Long before I began to learn about it, I was attracted to the idea of perfume. Unlike lipstick, scent changes in contact with each individual, so finding the right one represents a real feat. This might be why people adopt a “signature scent”—it’s so much effort to find one that works with your body. (Michelle Obama apparently smells like cherries. Virginia Woolf is supposed to have smelled like woodsmoke and apples.) And unlike a pair of high heels, perfume doesn’t hobble the newbie (unless scent gives you migraines). Perfume seemed part and parcel of womanhood—its nature, invisible but sweet, sums up the expectations for women’s behavior through most of history—but the existence of cologne and aftershave blur gender lines. It isn’t just women who want to smell good. It’s people.

Needing a push, I mentioned my interest in perfume to one of my bosses, a stylish but intellectual woman whom I respect. It was awkward to talk about, but when trying new things, in the words of Grace Paley, “it’s as though you have to be artificial at first.”
My boss encouraged me to look into it, supplying links to a few perfume websites. I thanked her but told her I wouldn’t know where to begin: everything had too many reviews, all of which seemed conflicting, most written in a language I didn’t understand. What were top notes? What were bergamot and chypre? How was I supposed to know what constituted a long life, perfume-wise?
Eventually, that same boss sent me an enormous book called Perfumes: The Guide, by scent experts Luca Turin (also a biophysicist) and Tania Sanchez. Their prose is acerbic and witty and damn good as they tour perfume history and basic terminology, reviewing almost 1,500 scents. A book like this was the ideal solution; allaying my fear that wanting some of the trappings of womanhood (sounding too much, to my nervously feminist ear, like “the trap” of womanhood) was a shallow, regressive goal. I read it on the train—surrounded by the far less pleasant scents of the subway—and felt saved: I was attending a womanhood seminar of one.
by Autumn Whitefield-Madrano, TNI | Read more:
Image: uncredited
Sunday, June 15, 2014
The End
[ed. Another perspective on suicidal ideation.]

Or so the line of thinking goes.
In Édouard LevĂ©’s short novel Suicide, the suicide comes first.
One Saturday in the month of August, you leave your home wearing your tennis gear, accompanied by your wife. In the middle of the garden, you point out to her that you’ve forgotten your racket in the house.
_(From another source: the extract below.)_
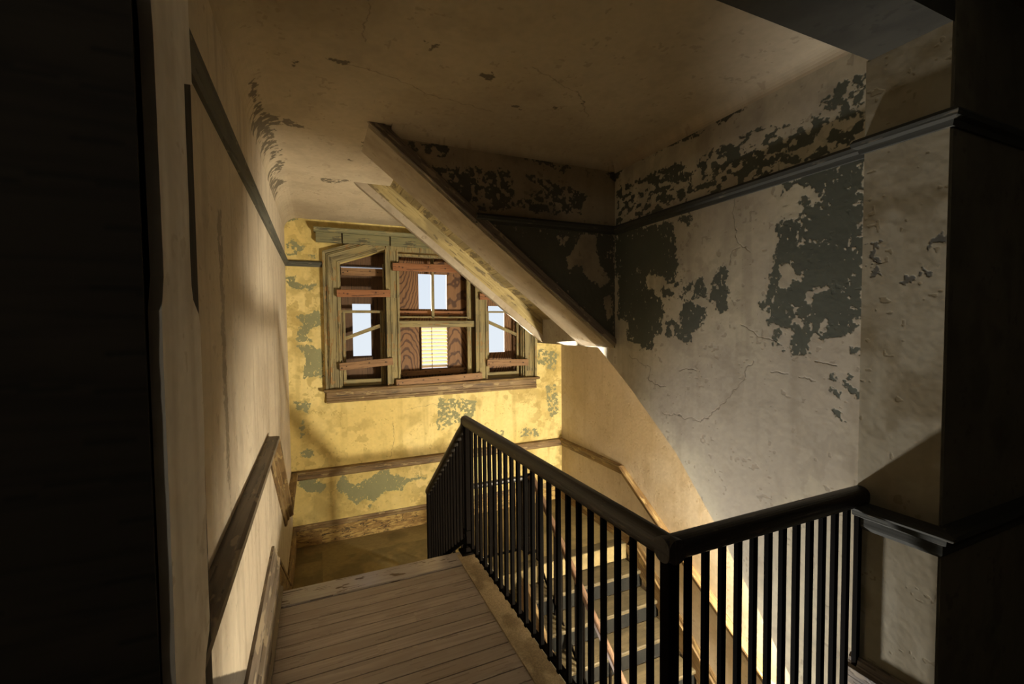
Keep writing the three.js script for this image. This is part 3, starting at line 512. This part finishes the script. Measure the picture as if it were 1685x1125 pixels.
{
  const t = thing('lower_railing', 'black iron railing sloping down along the lower flight, seen through the front balusters', 'railing', [1.97, LAND, -4.05]);
  const O = new THREE.Vector3(-1.97, -LAND, 4.05), yr = (D) => 0.03 - 0.723 * (3.97 - D), put = (m) => { m.position.copy(O); return m; };
  put(mesh('handrail', [moulding(P(1.97, 0.03, 4.07), P(1.97, 0.03, 3.955), X, roundProfile(0.05, 0.05, 0.02, 4)), moulding(P(1.97, yr(3.985), 3.985), P(1.97, yr(1.5), 1.5), X, roundProfile(0.05, 0.06, 0.02, 4))], boardDark, t));
  put(mesh('bottom_rail', bar(P(1.97, yr(3.9) - 0.72, 3.9), P(1.97, yr(1.5) - 0.72, 1.5), X, 0.014, 0.03, 0.002), iron, t));
  for (let D = 3.9; D > 1.5; D -= 0.121) put(mesh('baluster', bar(P(1.97, yr(D) - 0.02, D), P(1.97, yr(D) - 0.86, D), X, 0.018, 0.018, 0.002), iron, t));
}

// ---------------------------------------------------------------- the boarded window
const window1 = sgroup('window_1');
{
  const W = (name, g, m = trimOlive) => mesh(name, g, m, window1);
  const DC = DB;                                        // the wall's face
  const stile = (x0, x1, y0, y1, proud, m) => bar(P((x0 + x1) / 2, y0, DC - proud / 2 + 0.01), P((x0 + x1) / 2, y1, DC - proud / 2 + 0.01), X, x1 - x0, proud + 0.02, 0.003);
  const proudPath = (pts, w0, w1, proud, k) => {           // a casing strip that follows the clipped corner
    const q = []; const n = pts.length, off = (i, w) => { const a = pts[Math.max(0, i - 1)], b = pts[i], c = pts[Math.min(n - 1, i + 1)]; const d1 = i > 0 ? [b[0] - a[0], b[1] - a[1]] : [c[0] - b[0], c[1] - b[1]], d2 = i < n - 1 ? [c[0] - b[0], c[1] - b[1]] : d1; const n1 = new THREE.Vector2(-d1[1], d1[0]).normalize(), n2 = new THREE.Vector2(-d2[1], d2[0]).normalize(), m = n1.clone().add(n2); m.multiplyScalar(1 / m.dot(n1)); return [b[0] + m.x * w, b[1] + m.y * w]; };
    q.push(off(k, w0), off(k + 1, w0), off(k + 1, w1), off(k, w1));
    return slab(q, proud, [0, 0, -DC], [1, 0, 0], [0, 1, 0], [0, 0, 1], [], 0.003);
  };
  const leftPath = [[0.235, 0.915], [0.235, 2.288], [0.74, 2.462]], rightPath = [[1.96, 2.462], [2.463, 2.288], [2.463, 0.915]];
  for (const p of [leftPath, rightPath]) for (const i of [0, 1]) {
    const piece = (w0, w1, proud) => {
      const g = proudPath(p, w0, w1, proud, i), q = g.attributes.position, uv = g.attributes.uv, dx = p[i + 1][0] - p[i][0], dy = p[i + 1][1] - p[i][1], L = Math.hypot(dx, dy);
      for (let k = 0; k < q.count; k++) uv.setXY(k, (q.getX(k) * -dy + q.getY(k) * dx) / L, (q.getX(k) * dx + q.getY(k) * dy) / L + i);
      return g;
    };
    const c = W('casing', piece(0.0, 0.156, 0.022));
    for (const [w0, w1, h] of [[0.128, 0.158, 0.046], [0.112, 0.12, 0.036], [0.096, 0.106, 0.032], [-0.004, 0.016, 0.03]]) mesh('bead', piece(w0, w1, h), trimOlive, c);
  }
  for (const [a, b] of [[0.728, 0.872], [1.79, 1.94]]) W('mullion', [stile(a, b, 0.915, 2.46, 0.02), stile(a, a + 0.022, 0.915, 2.46, 0.034), stile(b - 0.022, b, 0.915, 2.46, 0.034), stile(a + 0.05, a + 0.062, 0.915, 2.46, 0.028), stile((a + b) / 2 - 0.03, (a + b) / 2 + 0.03, 0.915, 2.46, -0.3), bar(P((a + b) / 2, 0.9, DC + 0.11), P((a + b) / 2, 2.46, DC + 0.11), X, b - a - 0.03, 0.18)]);
  W('head_casing', [faceNear(rect(0.74, 2.44, 1.96, 2.5), 0.024, DC - 0.024), faceNear(rect(0.872, 2.395, 1.79, 2.425), 0.05, DC + 0.02)]);
  // the boxed head board, in three lengths, under a cap
  for (const [a, b] of [[0.02, 0.272], [0.286, 0.775], [0.79, 1.9], [1.915, 2.68]]) W('head_board', bar(P(a, 2.5475, DC - 0.03), P(b, 2.5475, DC - 0.03), Z, 0.06, 0.105), trimGreen);
  W('head_backing', faceNear(rect(0.03, 2.5, 2.67, 2.6), 0.03, DC - 0.03), boardDark);
  W('head_cap', run(P(0.0, 2.6, DC), P(2.7, 2.6, DC), Z, [[0, 0], [0.07, 0], [0.09, 0.014], [0.1, 0.03], [0.1, 0.042], [0, 0.042]]), trimGreen);
  // sill and apron
  W('sill', run(P(0.06, 0.888, DC + 0.02), P(2.645, 0.888, DC + 0.02), Z, [[0, 0], [0.085, 0], [0.1, 0.008], [0.104, 0.018], [0.1, 0.03], [0, 0.034]]), trimBrown);
  W('apron', run(P(0.085, 0.888, DC), P(2.62, 0.888, DC), Z, [[0, -0.12], [0.03, -0.12], [0.036, -0.11], [0.036, -0.1], [0.026, -0.095], [0.026, -0.09], [0.034, -0.084], [0.034, -0.07], [0.024, -0.064], [0.024, 0], [0, 0]]), trimBrown);
  // jambs and stops in the depth of the wall
  W('jamb', [bar(P(0.245, 0.9, DC + 0.12), P(0.245, 2.3, DC + 0.12), X, 0.02, 0.24), bar(P(2.453, 0.9, DC + 0.12), P(2.453, 2.3, DC + 0.12), X, 0.02, 0.24)]);
  W('inner_sill', bar(P(0.24, 0.9, DC + 0.12), P(2.46, 0.9, DC + 0.12), Y, 0.03, 0.26));
  // sashes
  const DS = DC + 0.085;
  const sb = (a, b, w, h, D = DS) => bar(P(a[0], a[1], D), P(b[0], b[1], D), Z, w, h, 0.004);
  const sash = (name) => { const g = new THREE.Group(); g.name = partName(window1, name); window1.add(g); return g; };
  const sl = sash('sash_left');
  mesh('stile', sb([0.282, 0.93], [0.282, 1.76], 0.035, 0.032), trimOlive, sl); mesh('stile', sb([0.69, 0.93], [0.69, 1.76], 0.035, 0.035), trimOlive, sl); mesh('stile', sb([0.715, 0.93], [0.715, 2.3], 0.04, 0.012, DS - 0.03), trimOlive, sl);
  mesh('bottom_rail', sb([0.265, 0.966], [0.672, 0.96], 0.04, 0.075), trimOlive, sl);
  mesh('top_rail', sb([0.25, 1.762], [0.72, 1.762], 0.03, 0.03), trimOlive, sl);
  mesh('broken_muntin', sb([0.29, 1.462], [0.672, 1.602], 0.026, 0.04), trimOlive, sl);
  const sr = sash('sash_right');
  mesh('stile', sb([1.985, 0.93], [1.985, 1.76], 0.035, 0.035), trimOlive, sr); mesh('stile', sb([2.4, 0.93], [2.4, 1.9], 0.035, 0.03), trimOlive, sr); mesh('stile', sb([2.437, 0.93], [2.437, 2.2], 0.04, 0.014, DS - 0.03), trimOlive, sr);
  mesh('bottom_rail', sb([1.96, 0.955], [2.41, 0.955], 0.04, 0.08), trimOlive, sr);
  mesh('top_rail', sb([1.96, 1.762], [2.43, 1.762], 0.03, 0.022), trimOlive, sr);
  mesh('broken_muntin', sb([1.99, 1.64], [2.39, 1.468], 0.026, 0.04), trimOlive, sr);
  const sc = sash('sash_middle');
  mesh('stile', sb([0.885, 0.93], [0.885, 2.4], 0.035, 0.025), trimOlive, sc); mesh('stile', sb([1.745, 0.93], [1.745, 2.4], 0.035, 0.06), trimOlive, sc);
  mesh('meeting_rail', sb([0.872, 1.62], [1.79, 1.612], 0.045, 0.076, DC + 0.03), trimOlive, sc);
  mesh('rail', sb([0.88, 1.7], [1.75, 1.695], 0.03, 0.02), trimOlive, sc);
  mesh('muntin', sb([1.29, 1.66], [1.29, 2.4], 0.03, 0.036), trimOlive, sc);
  mesh('bottom_rail', sb([0.88, 0.945], [1.76, 0.945], 0.04, 0.05), trimOlive, sc);
}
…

You go back to look for it, but instead of making your way to the cupboard in the entryway where you normally keep it, you head down into the basement. Your wife doesn’t notice this. She stays outside. The weather is fine. She’s making the most of the sun. A few moments later she hears a gunshot. She rushes into the house, cries out your name, notices that the door to the stairway leading down to the basement is open, goes down and finds you there. You’ve put a bullet in your head with the rifle you had carefully prepared. On the table, you left a comic book open to a double page spread. In the heat of the moment, your wife leans on the table; the book falls closed before she realizes that this was your final message.Suicide is written mostly in the second person. Sometimes, though, the narrator refers to himself, and Suicide toggles back and forth between these two pronouns: the “I” of the narrator and “you,” the friend who committed suicide. This makes it feel like a letter, a letter from one childhood friend to another, regarding the latter’s suicide at the age of 25, twenty years ago. The separation between “I” and “you” often blurs. Each friend becomes a double, is defined by the other and, in turn, reflects the other. We learn that “you” died young. You studied economics; your childhood home was a chateau. You took photographs and read the dictionary. You were a virtuoso on the drums, playing solos in your basement for hours. You felt yourself ill adapted to the world, surprised that the world had produced a being who lives in it as a foreigner. You traveled to “taste the pleasures of being a stranger in a strange town.” You liked to be anonymous, a silent listener, a mobile voyeur. Eventually, you stopped traveling, preferring to be at home.
You were fascinated by the destitute and the morbidly old. Perhaps this is what you feared — to become the living dead, to commit suicide in slow motion. “You were a perfectionist,” the narrator writes. You were such a perfectionist that you wanted to perfect perfecting. But how can one judge whether perfection has been attained? … Your taste for the perfect bordered on madness…“What was difficult for you,” writes the narrator, “wasn’t beginning or continuing but finishing… sometimes, weary of perfecting perfections, you would abandon your work without destroying or finishing it…instead of finishing the works you undertook, you finished yourself.”
Perfectionism and the fear of finishing go hand in hand. Perfectionism is a form of possession. When something is finished it cannot be possessed, it no longer belongs to us. In the constant struggle to achieve the unachievable, whether in work or in life, the perfectionist is without definitions or limits. Suicide is the infinite preservation of this state of freedom. Thus, “your” suicide and your perfectionism go hand in hand as well. This is not to say that perfectionism is a death impulse; it is the opposite. Perfectionism is the attempt to keep death at bay, to keep everything unfinished. But a lifetime of disappointment, of accomplishing nothing, of suffocating under the burden of possessing yourself with the panicked grip of a drowning man, made your life feel, ironically, foreign. You thought that your perfectionism would allow you to control your life. Instead, life controlled you. In suicide, you could be free again.